[begin EXTRACTED MATERIAL]
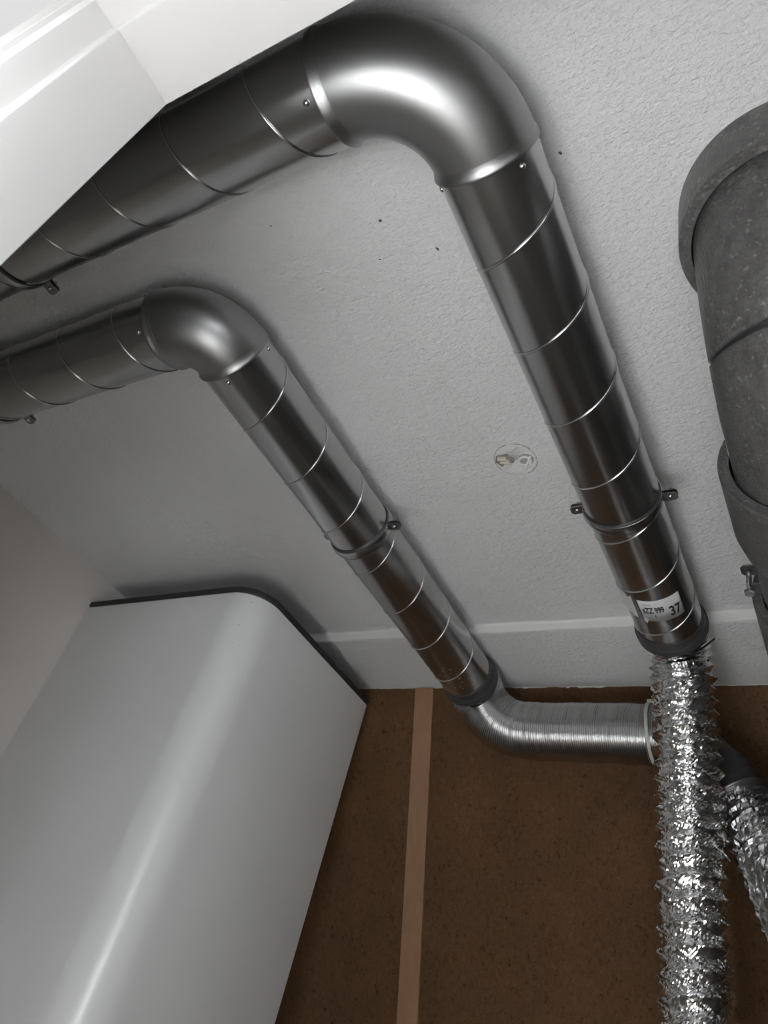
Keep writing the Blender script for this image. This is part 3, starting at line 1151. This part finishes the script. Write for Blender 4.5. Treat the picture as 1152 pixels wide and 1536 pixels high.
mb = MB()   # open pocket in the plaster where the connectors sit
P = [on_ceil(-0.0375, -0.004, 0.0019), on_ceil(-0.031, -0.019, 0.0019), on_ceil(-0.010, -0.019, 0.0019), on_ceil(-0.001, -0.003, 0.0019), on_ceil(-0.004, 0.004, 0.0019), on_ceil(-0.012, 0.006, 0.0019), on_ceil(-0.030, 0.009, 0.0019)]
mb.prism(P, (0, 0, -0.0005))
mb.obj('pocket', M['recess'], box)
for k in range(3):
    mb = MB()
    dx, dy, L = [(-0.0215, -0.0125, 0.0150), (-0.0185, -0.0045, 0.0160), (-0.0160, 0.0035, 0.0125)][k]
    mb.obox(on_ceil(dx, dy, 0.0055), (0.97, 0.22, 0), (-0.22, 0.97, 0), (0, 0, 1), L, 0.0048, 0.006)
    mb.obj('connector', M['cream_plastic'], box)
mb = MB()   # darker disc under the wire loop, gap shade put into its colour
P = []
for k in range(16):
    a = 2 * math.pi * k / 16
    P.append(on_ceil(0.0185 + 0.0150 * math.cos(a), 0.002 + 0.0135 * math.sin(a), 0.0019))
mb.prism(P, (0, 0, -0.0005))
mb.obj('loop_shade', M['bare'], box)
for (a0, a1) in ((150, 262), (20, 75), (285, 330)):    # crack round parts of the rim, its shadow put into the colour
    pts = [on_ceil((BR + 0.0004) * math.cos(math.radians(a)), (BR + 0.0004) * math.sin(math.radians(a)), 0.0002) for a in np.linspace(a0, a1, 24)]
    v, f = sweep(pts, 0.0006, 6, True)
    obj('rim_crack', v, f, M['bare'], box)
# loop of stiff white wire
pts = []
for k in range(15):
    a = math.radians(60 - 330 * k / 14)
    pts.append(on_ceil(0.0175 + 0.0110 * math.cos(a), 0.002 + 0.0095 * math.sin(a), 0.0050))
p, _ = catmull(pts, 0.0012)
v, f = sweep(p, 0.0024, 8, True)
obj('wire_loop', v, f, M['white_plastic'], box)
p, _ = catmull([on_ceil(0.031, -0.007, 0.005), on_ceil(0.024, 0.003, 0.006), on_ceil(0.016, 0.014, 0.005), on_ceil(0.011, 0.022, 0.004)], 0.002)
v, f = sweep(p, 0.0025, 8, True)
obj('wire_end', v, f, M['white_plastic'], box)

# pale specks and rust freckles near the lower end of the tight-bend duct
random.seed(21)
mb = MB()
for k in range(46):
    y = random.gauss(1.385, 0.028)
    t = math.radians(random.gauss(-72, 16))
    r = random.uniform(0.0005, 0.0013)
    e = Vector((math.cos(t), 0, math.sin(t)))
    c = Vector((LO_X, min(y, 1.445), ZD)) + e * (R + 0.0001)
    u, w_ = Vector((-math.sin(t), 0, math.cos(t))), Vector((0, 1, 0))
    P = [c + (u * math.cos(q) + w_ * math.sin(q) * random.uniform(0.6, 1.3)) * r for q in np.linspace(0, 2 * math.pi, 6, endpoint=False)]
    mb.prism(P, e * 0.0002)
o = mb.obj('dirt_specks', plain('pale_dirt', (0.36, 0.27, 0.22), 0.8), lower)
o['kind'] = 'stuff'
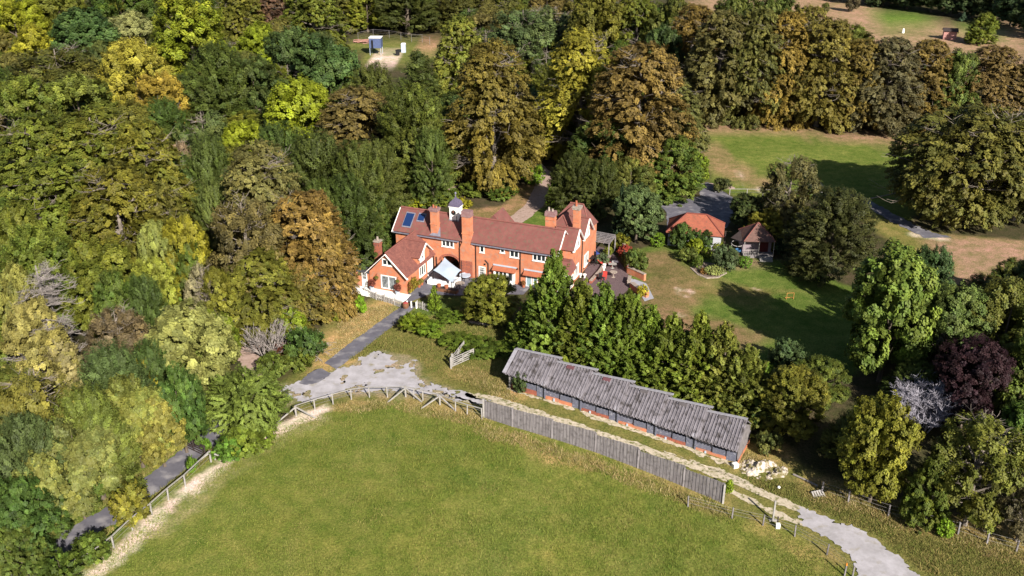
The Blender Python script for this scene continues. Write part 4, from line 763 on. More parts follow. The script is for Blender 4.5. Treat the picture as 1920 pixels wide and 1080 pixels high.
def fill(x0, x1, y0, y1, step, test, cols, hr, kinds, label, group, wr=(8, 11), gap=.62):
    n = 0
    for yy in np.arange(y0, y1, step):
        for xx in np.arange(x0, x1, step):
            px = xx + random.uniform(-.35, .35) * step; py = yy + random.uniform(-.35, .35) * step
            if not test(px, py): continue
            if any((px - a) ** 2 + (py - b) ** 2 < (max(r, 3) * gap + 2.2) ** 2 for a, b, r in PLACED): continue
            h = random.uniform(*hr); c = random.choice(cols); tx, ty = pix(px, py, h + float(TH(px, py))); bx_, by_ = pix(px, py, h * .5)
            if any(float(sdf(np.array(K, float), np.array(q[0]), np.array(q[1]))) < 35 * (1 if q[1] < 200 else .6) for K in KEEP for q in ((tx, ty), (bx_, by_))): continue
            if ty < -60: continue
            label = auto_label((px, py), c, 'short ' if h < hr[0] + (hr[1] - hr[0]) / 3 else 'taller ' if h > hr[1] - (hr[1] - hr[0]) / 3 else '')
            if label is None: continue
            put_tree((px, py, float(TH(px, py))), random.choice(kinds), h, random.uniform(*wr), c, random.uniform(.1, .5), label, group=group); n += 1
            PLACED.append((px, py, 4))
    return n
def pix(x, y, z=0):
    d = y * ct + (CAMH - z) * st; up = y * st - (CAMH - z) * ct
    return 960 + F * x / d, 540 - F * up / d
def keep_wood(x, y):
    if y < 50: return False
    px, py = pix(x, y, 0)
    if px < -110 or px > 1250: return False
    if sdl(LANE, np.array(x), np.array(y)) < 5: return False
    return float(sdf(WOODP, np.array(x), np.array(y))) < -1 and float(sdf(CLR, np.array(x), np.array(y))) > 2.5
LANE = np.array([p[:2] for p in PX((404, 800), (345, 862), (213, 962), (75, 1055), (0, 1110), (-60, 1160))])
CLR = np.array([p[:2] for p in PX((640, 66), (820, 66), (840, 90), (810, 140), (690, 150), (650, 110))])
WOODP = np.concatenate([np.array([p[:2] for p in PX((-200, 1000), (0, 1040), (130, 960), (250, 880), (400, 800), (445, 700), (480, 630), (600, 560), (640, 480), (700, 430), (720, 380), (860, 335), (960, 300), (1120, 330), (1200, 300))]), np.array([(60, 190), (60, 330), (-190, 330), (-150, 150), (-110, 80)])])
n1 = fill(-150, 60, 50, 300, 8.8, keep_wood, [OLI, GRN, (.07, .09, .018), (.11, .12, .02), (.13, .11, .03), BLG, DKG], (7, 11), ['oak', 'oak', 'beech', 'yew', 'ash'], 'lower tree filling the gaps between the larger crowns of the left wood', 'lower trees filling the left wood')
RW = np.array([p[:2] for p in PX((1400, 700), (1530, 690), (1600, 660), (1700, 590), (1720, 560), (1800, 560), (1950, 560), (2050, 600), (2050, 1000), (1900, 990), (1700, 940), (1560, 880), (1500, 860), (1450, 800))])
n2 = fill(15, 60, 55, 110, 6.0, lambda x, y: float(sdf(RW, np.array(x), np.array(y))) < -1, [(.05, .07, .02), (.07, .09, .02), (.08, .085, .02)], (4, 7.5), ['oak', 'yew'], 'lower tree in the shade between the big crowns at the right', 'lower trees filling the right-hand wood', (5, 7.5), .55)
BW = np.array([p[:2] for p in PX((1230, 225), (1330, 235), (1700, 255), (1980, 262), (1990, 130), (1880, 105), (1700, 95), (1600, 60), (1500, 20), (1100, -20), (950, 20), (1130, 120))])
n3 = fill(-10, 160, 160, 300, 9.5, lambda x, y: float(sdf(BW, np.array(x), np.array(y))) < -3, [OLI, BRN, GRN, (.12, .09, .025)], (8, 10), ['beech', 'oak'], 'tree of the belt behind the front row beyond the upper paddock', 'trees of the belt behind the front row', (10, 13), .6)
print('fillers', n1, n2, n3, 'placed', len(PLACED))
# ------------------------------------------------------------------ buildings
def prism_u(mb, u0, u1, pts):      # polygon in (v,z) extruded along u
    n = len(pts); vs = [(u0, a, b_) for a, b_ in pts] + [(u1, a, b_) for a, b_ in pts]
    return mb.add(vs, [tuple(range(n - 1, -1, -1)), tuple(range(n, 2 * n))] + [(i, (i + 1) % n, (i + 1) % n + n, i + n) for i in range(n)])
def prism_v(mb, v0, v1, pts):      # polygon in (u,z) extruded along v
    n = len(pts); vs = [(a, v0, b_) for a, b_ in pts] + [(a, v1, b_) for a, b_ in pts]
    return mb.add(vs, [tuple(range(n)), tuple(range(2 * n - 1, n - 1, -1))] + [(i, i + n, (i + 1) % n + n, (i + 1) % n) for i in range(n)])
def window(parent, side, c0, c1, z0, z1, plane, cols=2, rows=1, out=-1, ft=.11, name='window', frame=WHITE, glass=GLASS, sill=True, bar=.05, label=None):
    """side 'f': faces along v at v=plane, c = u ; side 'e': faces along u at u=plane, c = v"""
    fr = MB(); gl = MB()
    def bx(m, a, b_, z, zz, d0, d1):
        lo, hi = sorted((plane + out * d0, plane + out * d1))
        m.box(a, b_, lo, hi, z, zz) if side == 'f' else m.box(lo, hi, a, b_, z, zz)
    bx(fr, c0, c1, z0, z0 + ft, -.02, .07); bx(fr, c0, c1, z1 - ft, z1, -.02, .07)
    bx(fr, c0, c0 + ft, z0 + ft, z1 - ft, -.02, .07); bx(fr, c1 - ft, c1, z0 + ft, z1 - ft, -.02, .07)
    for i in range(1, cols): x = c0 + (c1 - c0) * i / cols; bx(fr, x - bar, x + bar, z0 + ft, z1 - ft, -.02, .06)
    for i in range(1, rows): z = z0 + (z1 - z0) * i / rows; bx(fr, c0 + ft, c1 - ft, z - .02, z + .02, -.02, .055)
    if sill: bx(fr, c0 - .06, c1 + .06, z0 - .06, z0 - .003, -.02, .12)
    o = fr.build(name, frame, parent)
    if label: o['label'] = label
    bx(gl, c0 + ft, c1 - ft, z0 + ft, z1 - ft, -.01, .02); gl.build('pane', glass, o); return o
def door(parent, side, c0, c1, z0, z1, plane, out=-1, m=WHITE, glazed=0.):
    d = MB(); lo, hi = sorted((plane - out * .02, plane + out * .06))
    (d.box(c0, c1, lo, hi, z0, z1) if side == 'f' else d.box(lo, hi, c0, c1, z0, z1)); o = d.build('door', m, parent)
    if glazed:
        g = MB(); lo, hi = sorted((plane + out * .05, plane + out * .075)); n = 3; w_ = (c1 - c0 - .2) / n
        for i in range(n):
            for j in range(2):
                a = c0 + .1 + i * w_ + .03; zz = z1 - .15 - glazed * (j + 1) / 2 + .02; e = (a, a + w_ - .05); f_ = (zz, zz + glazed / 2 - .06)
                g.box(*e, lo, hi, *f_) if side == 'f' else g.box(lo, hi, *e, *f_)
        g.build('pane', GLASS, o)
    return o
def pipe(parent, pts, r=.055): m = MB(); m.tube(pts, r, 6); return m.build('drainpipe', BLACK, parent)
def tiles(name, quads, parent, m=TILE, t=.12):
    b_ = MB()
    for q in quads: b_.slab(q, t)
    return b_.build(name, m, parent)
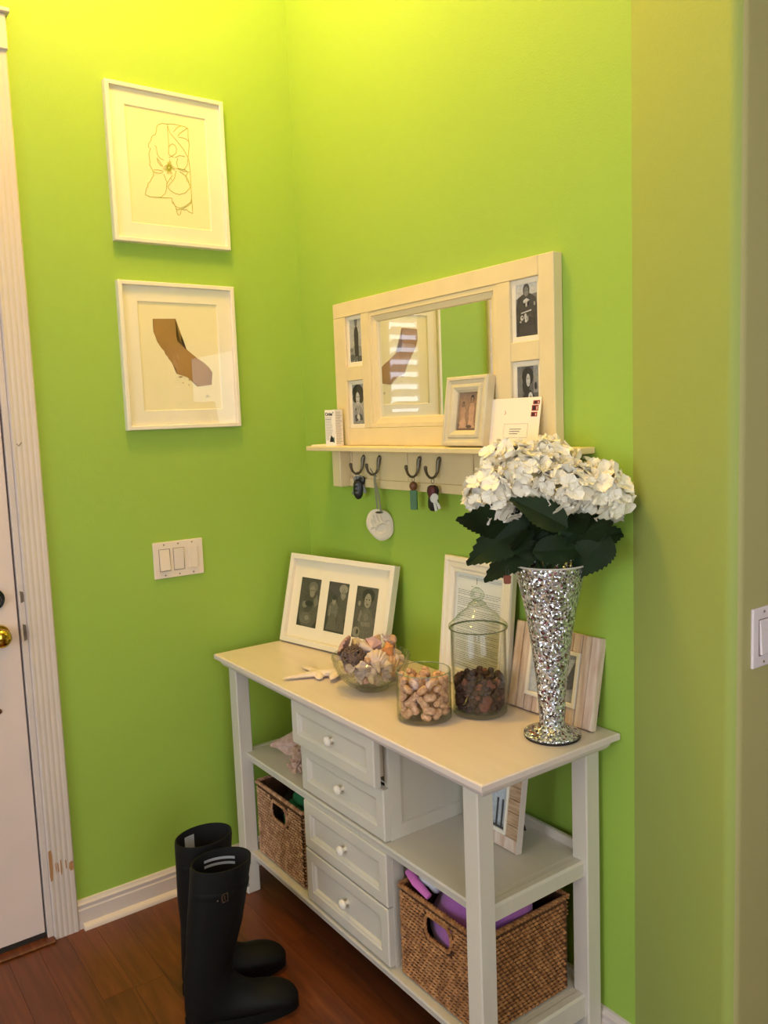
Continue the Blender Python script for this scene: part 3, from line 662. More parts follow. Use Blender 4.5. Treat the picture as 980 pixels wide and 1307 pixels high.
[end EXTRACTED MATERIAL]
Repeat these lines exactly and nothing more: the one containing "group=group); n += 1", the one containing "RW = np.array([p[:2]", and all the lines between.

▸ **RESULT FOR THIS TASK**:
            put_tree((px, py, float(TH(px, py))), random.choice(kinds), h, random.uniform(*wr), c, random.uniform(.1, .5), label, group=group); n += 1
            PLACED.append((px, py, 4))
    return n
def pix(x, y, z=0):
    d = y * ct + (CAMH - z) * st; up = y * st - (CAMH - z) * ct
    return 960 + F * x / d, 540 - F * up / d
def keep_wood(x, y):
    if y < 50: return False
    px, py = pix(x, y, 0)
    if px < -110 or px > 1250: return False
    if sdl(LANE, np.array(x), np.array(y)) < 5: return False
    return float(sdf(WOODP, np.array(x), np.array(y))) < -1 and float(sdf(CLR, np.array(x), np.array(y))) > 2.5
LANE = np.array([p[:2] for p in PX((404, 800), (345, 862), (213, 962), (75, 1055), (0, 1110), (-60, 1160))])
CLR = np.array([p[:2] for p in PX((640, 66), (820, 66), (840, 90), (810, 140), (690, 150), (650, 110))])
WOODP = np.concatenate([np.array([p[:2] for p in PX((-200, 1000), (0, 1040), (130, 960), (250, 880), (400, 800), (445, 700), (480, 630), (600, 560), (640, 480), (700, 430), (720, 380), (860, 335), (960, 300), (1120, 330), (1200, 300))]), np.array([(60, 190), (60, 330), (-190, 330), (-150, 150), (-110, 80)])])
n1 = fill(-150, 60, 50, 300, 8.8, keep_wood, [OLI, GRN, (.07, .09, .018), (.11, .12, .02), (.13, .11, .03), BLG, DKG], (7, 11), ['oak', 'oak', 'beech', 'yew', 'ash'], 'lower tree filling the gaps between the larger crowns of the left wood', 'lower trees filling the left wood')
RW = np.array([p[:2] for p in PX((1400, 700), (1530, 690), (1600, 660), (1700, 590), (1720, 560), (1800, 560), (1950, 560), (2050, 600), (2050, 1000), (1900, 990), (1700, 940), (1560, 880), (1500, 860), (1450, 800))])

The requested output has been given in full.